In gaming circles this week, there's been some controversy about a game being used to tell a somewhat different story. Back in October 2007, there was an incident at the Vancouver Airport in which a Polish immigrant was tazered to death by Canadian police officers after he caused a disturbance at the international arrivals gate. The man had been confined in the airport for roughly ten hours, and the police and security officers could not communicate with him, because he spoke only Polish. The entire incident was captured on video -- you can watch it here, but it's quite disturbing.
Although the incident didn't receive as much publicity as some others in the U.S., it did receive some media attention in Canada, and in response, a Vancouver resident named Mike Greenway created this video.
Predictably, there was some outrage from several different sectors. A spokeswoman for the Canadian Polish Congress said "This tragedy should not have been portrayed as a game. It is disrespectful to the victim, his family and the Polish community." A Canadian Police spokesperson said, "Any right-thinking person who would look at the video would be offended by that. A gentlemen lost his life and it is in extremely poor taste."
In his defense, Greenway himself responded: "The video was my view on the YVR tazer incident last October, and specifically the ineptness of the RCMP and airport staff's dealings with Mr. Dziekanski. My intent was to remark towards their conduct and maybe reach an audience that would not have had the opportunity otherwise."
And on that front, he was certainly successful. An incident that received relatively little press outside of Canada and Poland is now once again in the public eye. But the two critics quoted above put a lot of emphasis on the medium, not the message. They hold that portraying and satirizing events through video games is, on its face, disrespectful and unacceptable.

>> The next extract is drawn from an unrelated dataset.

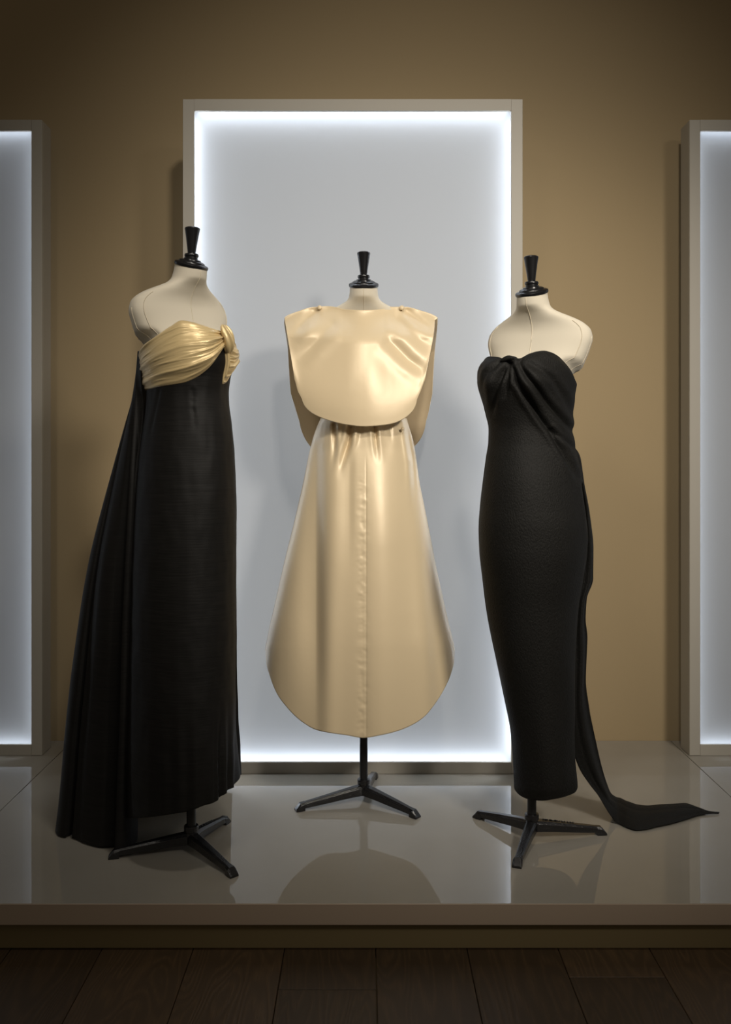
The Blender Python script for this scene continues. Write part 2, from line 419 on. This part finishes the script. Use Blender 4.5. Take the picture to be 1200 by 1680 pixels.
    # pole, hub, legs
    lathe('pole', [(.0125, .060), (.0120, .30), (.0110, .62), (.0105, .95)], M_pole, t, seg=24, origin=(X, D, ZP))
    lathe('hub', [(.012, .020), (.017, .022), (.0175, .048), (.0165, .050), (.0165, .053), (.0192, .055), (.0195, .066), (.0185, .069), (.013, .070)], M_cast, t, seg=32, origin=(X, D, ZP))
    for fi, (fx, fy) in enumerate(feet):
        df = floor_d(fy); tip = Vector(((fx-600)*df/F, df, ZP)); dirv = Vector((tip.x-X, tip.y-D, 0)); Ln = dirv.length; dirv.normalize(); sd = Vector((-dirv.y, dirv.x, 0))
        prof = [(.010, .023, .051, .016), (.030, .022, .049, .015), (.06, .0195, .0445, .0135), (.12, .0135, .035, .0115), (Ln-.028, .0078, .0245, .0095), (Ln-.0275, .0004, .0245, .0105), (Ln-.014, .0004, .0225, .0125), (Ln, .0004, .006, .0125)]
        vs = []; fs = []
        for (r, zb, zt, hw) in prof:
            c = Vector((X, D, ZP))+dirv*r; ch = .25*(zt-zb)
            for (sx, z) in ((-1, zb), (-1, zt-ch), (-.62, zt), (.62, zt), (1, zt-ch), (1, zb)):
                vs.append(c+sd*sx*hw+Vector((0, 0, z)))
        n_ = len(prof)
        for i in range(n_-1):
            for k in range(6): fs.append((i*6+k, (i+1)*6+k, (i+1)*6+(k+1) % 6, i*6+(k+1) % 6))
        fs.append((0, 1, 2, 3, 4, 5)); fs.append(tuple(reversed(range((n_-1)*6, n_*6))))
        me = bpy.data.meshes.new('leg'); me.from_pydata([tuple(v) for v in local(t, vs)], [], fs); me.update()
        lg = link('leg', me, M_cast, t, smoothed=False)
        bv = lg.modifiers.new('bevel', 'BEVEL'); bv.width = .0012; bv.segments = 2; bv.limit_method = 'ANGLE'
        if fi == text_leg:
            cu = bpy.data.curves.new('cast_lettering', 'FONT'); cu.body = 'STOCKMAN'; cu.size = .017; cu.extrude = .0012; cu.align_x = 'LEFT'; cu.space_character = 1.0
            tmp = bpy.data.objects.new('tmp', cu); COL.objects.link(tmp); dg = bpy.context.evaluated_depsgraph_get(); dg.update()
            mt = bpy.data.meshes.new_from_object(tmp.evaluated_get(dg)); bpy.data.objects.remove(tmp)
            # lay along the ridge of the leg, upright face toward the camera side
            c = Vector((X, D, ZP))+dirv*.030+Vector((0, 0, .0485))
            slope = (.035-.049)/.09; ax = (dirv+Vector((0, 0, slope))).normalized()
            if ax.x < 0:
                c = c+ax*.095; ax = -ax
            up = Vector((0, 0, 1)); up = (up-ax*up.dot(ax)).normalized()
            side = ax.cross(up)
            yv = (up*.35-side*.94).normalized() if side.y < 0 else (up*.35+side*.94).normalized(); zv = ax.cross(yv)
            for v in mt.vertices:
                q = c+ax*v.co.x+yv*(v.co.y-.006)+zv*v.co.z; v.co = q-Vector(t.location)
            mt.materials.clear(); lo = link('cast_lettering', mt, M_text, lg, smoothed=False)
    return t, surf, R, zc

fL = make_form(314, 2.437, 435.5, radians(48), [(385, 1440), (178, 1408), (373, 1348)], 'cream linen dress form with black finial wearing the black gown with the gold bow', 2, RL, topL, 52)
fC = make_form(597, 2.789, 468, radians(0), [(485, 1331), (687, 1343), (615, 1275)], 'cream linen dress form with black finial wearing the champagne satin dress', None, RC, lambda ph: 560)
fR = make_form(873, 2.517, 480.5, radians(-33), [(848, 1425), (780, 1340), (994, 1368)], 'cream linen dress form with black finial wearing the draped black crepe gown', 2, RR, topR, 42)

# ================================================================== LEFT GOWN
gl = thing('evening_gown', 'strapless black silk gown with gold satin bow at the bust and long back train', 'gown', (fL[0].location.x, DL, ZP))
hem_sp = Spl([(-3.3, 1322), (-2.2, 1345), (-1.57, 1343), (-.9, 1342), (-.3, 1337), (.1, 1330), (.45, 1320), (.8, 1304), (1.1, 1290), (1.35, 1281), (1.57, 1272), (2.2, 1285), (3.3, 1322)])
def hemL(ph): return hem_sp(ph)+1.5*sin(11*ph+1)*smooth(-.6, .8, ph)
def skirtL(u, v):
    ph = -pi+2*pi*u
    y0 = topL(ph)+8; y1 = hemL(ph); py = y0+(y1-y0)*v
    off = 0
    px = RL.px(ph, py)
    if cos(ph) > 0:
        off += crease(px, py, [(316, 640), (317, 670), (320, 705)], 3.5, .0012)          # bust dart puckers
        off += crease(px, py, [(262, 640), (255, 675), (246, 715)], 2.5, .0016)
        off += .0011*gs(px-318, 6)*gs(py-672, 30)*noise.noise(Vector((px*.08, py*.13, 3)))*1.6
        off += .0005*gs(py-802, 3.0)*smooth(250, 300, px)                                    # crosswise crease
        # hanging folds near the hem on the right
        k = smooth(1130, 1290, py)
        off += k*(.0045*sin((px-340)*.50)*smooth(345, 362, px)+.002*sin(px*.24)*smooth(230, 260, px))
    else:
        off += .006*smooth(900, 1300, py)*sin(9*ph)
    off += .003*noise.noise(Vector((ph*1.4, py*.006, 3)))*smooth(640, 800, py)
    off += .0012*noise.noise(Vector((ph*5, py*.03, 1)))
    return RL.pt(ph, py, off)
sk = grid('skirt', skirtL, 360, 300, M_shan, gl, closed=True, thick=.002)

# gold band: edges as functions of camera angle
PK = asin((369-308)/77.0)
bt = Spl([(-2.9, 583), (-2.0, 582), (-1.45, 576), (-1.15, 566), (-.75, 552), (-.35, 536), (-.05, 526), (.2, 529), (.5, 535), (PK-.15, 541), (PK, 543), (PK+.15, 545), (1.25, 556), (1.6, 566), (2.1, 578), (2.9, 584)])
bb = Spl([(-2.9, 640), (-2.0, 641), (-1.45, 640), (-1.1, 638), (-.7, 634), (-.1, 628), (.2, 619), (.45, 605), (.65, 588), (PK-.08, 573), (PK, 569), (PK+.035, 590), (PK+.085, 630), (1.12, 629), (1.25, 621), (1.57, 605), (2.0, 598), (2.9, 610)])
def ridge(t, k=.8): return (1-abs(sin(pi*t)))**k
def ruche(ph, v):
    dk = abs(ph-PK); conv = exp(-dk/.45); side = .55*exp(-abs(ph+1.40)/.25)*smooth(-1.75, -1.3, ph)
    s = .22*noise.noise(Vector((ph*1.1, v*1.5, 5))); n1 = noise.noise(Vector((ph*1.6+7, v*4.2, 0))); n2 = noise.noise(Vector((ph*2.3, v*6+3, 2)))
    f = .0050*ridge(2.6*v+s+.10*ph, 1.3)*(.5+.9*max(0, n1+.4))
    f += .0042*ridge(5.3*v+1.6*s+.42*ph, 2.0)*(.15+1.1*conv+1.0*side+.9*max(0, n1))
    f += .0022*ridge(9.7*v+2.6*s-.35*ph, 2.4)*(.1+1.2*conv+1.2*side+1.3*max(0, n2))
    f += .0010*ridge(17*v+4*s+.5*ph, 2)*(.3+conv+side)
    return f*(.35+.65*smooth(-1.6, -1.15, ph))
def bandL(u, v):
    ph = -2.9+5.8*u
    y0, y1 = bt(ph), bb(ph); py = y0+(y1-y0)*v
    puff = .011*sin(pi*min(1, max(0, v)))**.5*(1-.55*gs(ph-PK, .22))
    off = .0035+puff+ruche(ph, v)*smooth(0, .05, v)*smooth(1, .95, v)
    off += .006*gs(ph-.15, .5)*sin(pi*v)
    return RL.pt(ph, py, off-.004)
grid('bow_band', bandL, 640, 110, M_gold, gl, thick=.002)
# knot: a tight wrapped loop of the same satin
kc = RL.pt(PK, 556, .020)
def knotf(u, v):
    a = 2*pi*u; w = -1+2*v; prof = sqrt(max(0, 1-abs(w)**3.2))
    rx = .0128*(.62+.5*prof)*(1+.12*sin(5*a+2*w)); ry = .0140*(.45+.6*prof)*(1+.13*cos(7*a+3*w))
    zz = -w*.0365+.004*cos(a)*prof
    # local frame: outward normal direction at PK
    nx, ny = sin(PK), -cos(PK); tx, ty = cos(PK), sin(PK)
    xx = rx*cos(a)*(prof*.5+.5)+.010*w*1.0; yy = ry*sin(a)*(prof*.6+.4)
    return kc+Vector((tx*xx+nx*(yy-.010*w*w), ty*xx+ny*(yy-.010*w*w), zz))
grid('bow_knot', knotf, 64, 32, M_gold, gl, closed=True, caps=True)

# train hanging from the back
fsp = Spl([(0, 0), (.10, .17), (.26, .40), (.44, .62), (.52, .70), (.71, .83), (.8, .89), (1, 1)])
def fp(px, py): return Vector(((px-600)*floor_d(py)/F, floor_d(py)))
hem_pts = [Vector(((207-600)*2.56/F, 2.56)), fp(196, 1386), fp(185, 1398), fp(168, 1393), fp(150, 1380), fp(130, 1372), fp(110, 1370), fp(104, 1352), Vector((-.86, 2.72)), Vector((-.80, 2.84)), Vector((-.68, 2.90)), Vector((-.55, 2.92)), Vector((-.42, 2.88))]
hsp = VSpl([(p.x, p.y) for p in hem_pts])
fold_v = Spl([(0, 0), (.05, -.032), (.11, -.034), (.17, .004), (.23, .020), (.33, .016), (.48, -.004), (.58, .014), (.70, -.014), (.82, .014), (1, 0)])
def trainf(u, v):
    ph = -1.30-2.1*u
    top = RL.pt(ph, 575+18*smooth(0, .1, u)*0+22*gs(u, .08), .010)
    b = hsp(u); f = fsp(v); x = top.x+(b.x-top.x)*f; y = top.y+(b.y-top.y)*f
    # left outline keeps to the hem's sweep; near edge hugs the skirt
    near = gs(u, .10)
    zt = top.z; zb = ZP+.004+.018*near*0
    if u < .05: zb += .060*(1-u/.05)
    z = zt+(zb-zt)*v
    # near edge: follow skirt side instead of sweeping out
    py = 750-(z-ZP-EYE)*F/DL
    e = RL.pt(-1.42, min(py, 1330), .006); k = gs(u, .085)*smooth(0, .12, v)*(1-.9*smooth(.72, 1, v))
    x = x*(1-k)+e.x*k; y = y*(1-k)+e.y*k
    tg = hsp(min(1, u+.02))-hsp(max(0, u-.02)); tg = Vector((tg[0], tg[1])).normalized(); nrm = Vector((-tg.y, tg.x))*-1
    c = Vector((-.466, 2.437)); 
    if nrm.dot(Vector((b.x, b.y))-c) < 0: nrm = -nrm
    fo = fold_v(u)*smooth(0, .5, v)*1.25+.004*noise.noise(Vector((u*6, v*5, 2)))*smooth(0, .3, v)
    x += nrm.x*fo; y += nrm.y*fo
    if v > .93 and u > .55: z += .006*sin(u*40)*(v-.93)/.07
    return Vector((x, y, max(z, ZP+.003)))
grid('train', trainf, 260, 220, M_shan, gl, thick=.002)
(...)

But that kind of thinking is increasingly outmoded. As stories told through gaming gain more and more value as cultural currency, satires like these shouldn't raise eyebrows any more than, say, a political cartoon on a newspaper editorial page. The controversy should be in the message, not the medium. The response of the Polish ambassador's office was spot-on: "The public was disturbed by the event. This is how the subculture reacted to it."